Haberde, İsrail'in son dönemdeki hamleleriyle Ortadoğu'da "imparatorluk inşa ettiği" izlenimi yaratmaya başladığı belirtiliyor.

Heyetu Tahriru'ş Şam (HTŞ) öncülüğündeki rejim karşıtlarının Beşar Esad yönetimini devirmesinin ardından İsrail ordusunun Golan Tepeleri'ndaki tampon bölgeye girdiği hatırlatılıyor. 

İsrail, Suriye'ye ait Golan Tepeleri'ni 1967'den bu yana işgal altında tutuyor. İsrail'le Suriye arasında 1974'te imzalanan Kuvvetlerin Ayrıştırılması Anlaşması'yla tampon bölge ve silahtan arındırılmış bölgenin sınırları belirlenmişti. 

Ancak Esad'ın devrilmesinin ardından İsrail Başbakanı Binyamin Netanyahu'nun talimatıyla İsrail Savunma Kuvvetleri (IDF) 1974'ten bu yana ilk kez tampon bölgeye girmişti.
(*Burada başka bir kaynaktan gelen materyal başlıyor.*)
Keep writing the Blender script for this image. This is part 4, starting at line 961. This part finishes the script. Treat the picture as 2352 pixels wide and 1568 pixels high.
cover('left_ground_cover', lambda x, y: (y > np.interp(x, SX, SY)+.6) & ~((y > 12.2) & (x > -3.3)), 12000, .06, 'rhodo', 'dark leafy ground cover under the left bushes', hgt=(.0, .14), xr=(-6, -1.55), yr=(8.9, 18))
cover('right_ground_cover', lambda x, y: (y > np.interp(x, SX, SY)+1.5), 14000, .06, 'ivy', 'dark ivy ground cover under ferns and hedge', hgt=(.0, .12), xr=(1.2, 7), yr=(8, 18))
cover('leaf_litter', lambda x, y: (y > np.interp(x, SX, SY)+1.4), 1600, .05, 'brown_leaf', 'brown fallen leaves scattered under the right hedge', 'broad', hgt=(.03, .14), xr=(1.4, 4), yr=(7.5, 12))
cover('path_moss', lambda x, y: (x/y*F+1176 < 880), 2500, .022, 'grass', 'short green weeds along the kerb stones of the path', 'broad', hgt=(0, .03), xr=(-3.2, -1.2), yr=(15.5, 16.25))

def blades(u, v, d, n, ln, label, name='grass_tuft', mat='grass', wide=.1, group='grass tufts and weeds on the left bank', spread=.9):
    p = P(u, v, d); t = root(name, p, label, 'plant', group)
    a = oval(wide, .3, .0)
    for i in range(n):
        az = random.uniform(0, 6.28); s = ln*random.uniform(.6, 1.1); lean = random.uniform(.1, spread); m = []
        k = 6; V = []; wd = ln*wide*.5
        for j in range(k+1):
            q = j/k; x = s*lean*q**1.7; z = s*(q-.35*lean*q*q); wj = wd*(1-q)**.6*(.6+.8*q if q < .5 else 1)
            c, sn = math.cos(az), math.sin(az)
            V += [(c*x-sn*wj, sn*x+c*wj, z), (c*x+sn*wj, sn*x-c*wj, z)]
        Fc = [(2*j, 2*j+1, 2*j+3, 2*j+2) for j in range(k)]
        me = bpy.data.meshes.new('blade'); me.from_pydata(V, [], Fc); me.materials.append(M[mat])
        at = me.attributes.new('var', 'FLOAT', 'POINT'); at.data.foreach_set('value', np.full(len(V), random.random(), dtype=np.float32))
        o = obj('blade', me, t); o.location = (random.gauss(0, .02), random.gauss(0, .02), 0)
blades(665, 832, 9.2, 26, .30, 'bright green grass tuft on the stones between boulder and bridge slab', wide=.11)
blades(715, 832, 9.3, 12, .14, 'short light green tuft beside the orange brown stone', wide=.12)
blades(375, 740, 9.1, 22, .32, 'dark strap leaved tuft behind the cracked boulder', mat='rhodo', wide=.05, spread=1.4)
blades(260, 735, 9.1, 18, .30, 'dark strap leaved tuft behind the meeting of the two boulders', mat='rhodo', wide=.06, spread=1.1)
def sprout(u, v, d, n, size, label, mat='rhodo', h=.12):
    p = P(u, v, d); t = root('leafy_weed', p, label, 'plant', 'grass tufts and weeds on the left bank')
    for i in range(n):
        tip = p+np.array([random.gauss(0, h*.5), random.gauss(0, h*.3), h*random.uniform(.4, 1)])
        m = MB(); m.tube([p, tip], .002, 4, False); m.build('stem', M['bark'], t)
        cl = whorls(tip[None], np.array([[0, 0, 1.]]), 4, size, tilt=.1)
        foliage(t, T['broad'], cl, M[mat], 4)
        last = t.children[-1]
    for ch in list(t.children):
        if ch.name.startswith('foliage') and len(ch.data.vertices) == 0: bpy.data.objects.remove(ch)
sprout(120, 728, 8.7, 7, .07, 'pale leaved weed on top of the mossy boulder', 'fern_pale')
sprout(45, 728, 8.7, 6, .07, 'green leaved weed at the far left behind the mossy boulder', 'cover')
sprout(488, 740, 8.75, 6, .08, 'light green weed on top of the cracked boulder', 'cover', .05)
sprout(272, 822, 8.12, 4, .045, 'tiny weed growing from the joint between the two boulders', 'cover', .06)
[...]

Birleşmiş Milletler hamleyi kınarken, ABD ve İsrail bunun "geçici bir hareket" olduğunu savunmuştu. 

İsrail Savunma Bakanı Israel Katz, 13 Aralık'ta yaptığı açıklamada, tampon bölgede yer alan ve 7 Aralık sonrası Hermon Dağı'nda işgal edilen bölgede, kış aylarında kalınması için talimat verdiğini belirtmişti.

Bunlara ek olarak İsrail ordusunun Şam'a 25 kilometre kadar yaklaştığı bildirilmişti.

"İsrail gerçekten Ortadoğu'da bir imparatorluk mu kuruyor?" başlıklı analizde, İsrail ordusunun Gazze işgali ve Lübnan'da Hizbullah'la çatışmalarına da dikkat çekilerek, şu ifadelere yer veriliyor: 

İsrail'in 42 yıl önce Lübnan'ı işgal etmesinden bu yana ilk kez başka ülkelerin egemenlik alanlarını ele geçirmesi ya da işgal etmesi hâlâ şoke edici geliyor. Ancak İsrail'in Gazze üzerindeki planlarını daha az korkunç hale getirmek pek mümkün değil. Toplu sürgün ve Gazze Şeridi'nin kuzeyin neredeyse tamamen yok edilmesi, ganimet beklentisiyle sınırlarda kamp kuran yerleşimciler artık dünün haberleri.

Aylar süren çatışmaların ardından İsrail ve Lübnan arasında 27 Kasım'da 60 günlük ateşkes anlaşması imzalanmıştı. 

Ancak analizde, İsrail'deki radikal sağcı yerleşimcilerin Lübnan sınırını işgal ettiğine dikkat çekiliyor. Uri Tzafon (Uyan Kuzey) adlı yerleşimci grup, aralıkta İsrail'in kuzeyinden Lübnan'a girmiş ve burada çadırlar kurmuştu. 

IDF başta haberleri yalanlamış daha sonraysa yerleşimcilerin Lübnan'a girdiğini doğrulamıştı. Ordu yetkilileri daha sonra yerleşimcilerin buradan çıkarıldığını bildirmişti.